● Problem
Pick out the lines below that include the string "picture".

● Exercise materials
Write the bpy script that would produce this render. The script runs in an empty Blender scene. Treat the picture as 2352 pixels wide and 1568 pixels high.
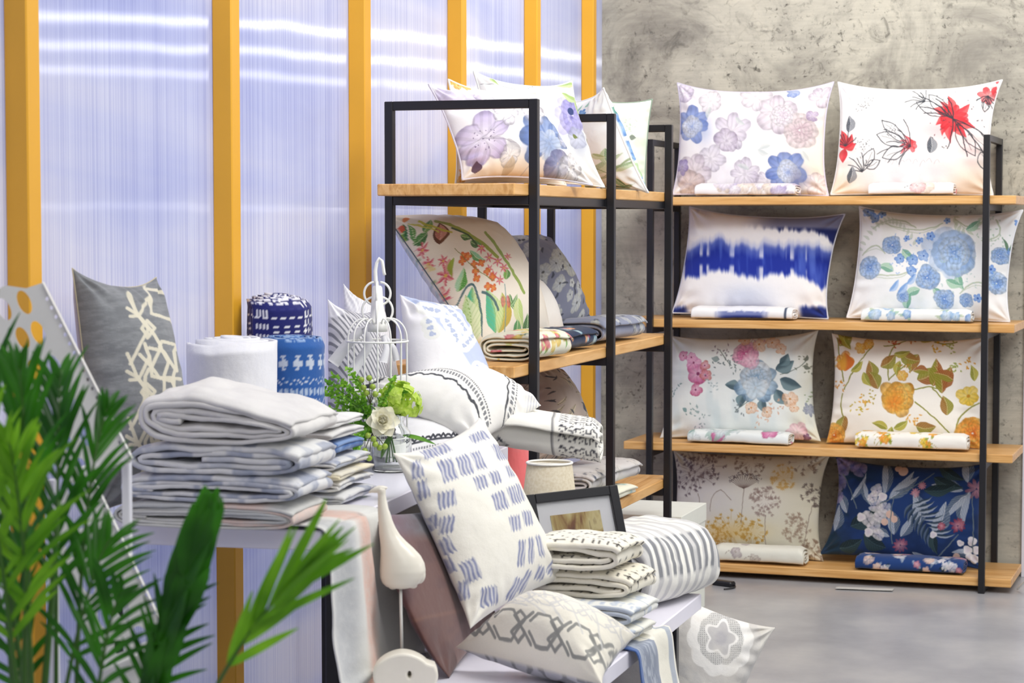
* * *
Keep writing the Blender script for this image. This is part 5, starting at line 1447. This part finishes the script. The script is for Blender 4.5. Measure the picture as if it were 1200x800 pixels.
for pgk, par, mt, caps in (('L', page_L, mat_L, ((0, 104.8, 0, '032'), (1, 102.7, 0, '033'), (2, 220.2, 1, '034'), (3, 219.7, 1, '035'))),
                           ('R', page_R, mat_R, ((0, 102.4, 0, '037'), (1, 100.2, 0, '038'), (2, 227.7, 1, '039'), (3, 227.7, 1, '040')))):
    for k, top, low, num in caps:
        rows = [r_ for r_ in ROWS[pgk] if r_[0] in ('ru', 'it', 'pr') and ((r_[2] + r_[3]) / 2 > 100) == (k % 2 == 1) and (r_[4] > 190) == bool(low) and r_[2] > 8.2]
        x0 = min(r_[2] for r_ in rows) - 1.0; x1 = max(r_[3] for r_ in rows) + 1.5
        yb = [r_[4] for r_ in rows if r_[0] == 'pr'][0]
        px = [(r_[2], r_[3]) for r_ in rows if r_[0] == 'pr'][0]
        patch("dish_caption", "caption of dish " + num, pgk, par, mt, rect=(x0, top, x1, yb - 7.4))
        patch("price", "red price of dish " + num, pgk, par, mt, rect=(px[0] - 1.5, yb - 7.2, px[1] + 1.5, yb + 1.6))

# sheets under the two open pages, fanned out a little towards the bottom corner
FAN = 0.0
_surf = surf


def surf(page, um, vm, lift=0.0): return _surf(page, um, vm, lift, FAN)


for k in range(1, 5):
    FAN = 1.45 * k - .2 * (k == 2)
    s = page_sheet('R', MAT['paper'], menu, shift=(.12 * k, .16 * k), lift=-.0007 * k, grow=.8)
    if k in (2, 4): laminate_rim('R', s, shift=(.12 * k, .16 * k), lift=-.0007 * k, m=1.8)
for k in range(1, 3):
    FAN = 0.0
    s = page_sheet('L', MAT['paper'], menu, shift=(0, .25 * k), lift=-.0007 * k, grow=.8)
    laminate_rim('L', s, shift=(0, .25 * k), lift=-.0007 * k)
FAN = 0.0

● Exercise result
Write the bpy script that would produce this render. The script runs in an empty Blender scene. Treat the picture as 2352 pixels wide and 1568 pixels high.
Keep writing the Blender script for this image. This is part 5, starting at line 1447. This part finishes the script. The script is for Blender 4.5. Measure the picture as if it were 1200x800 pixels.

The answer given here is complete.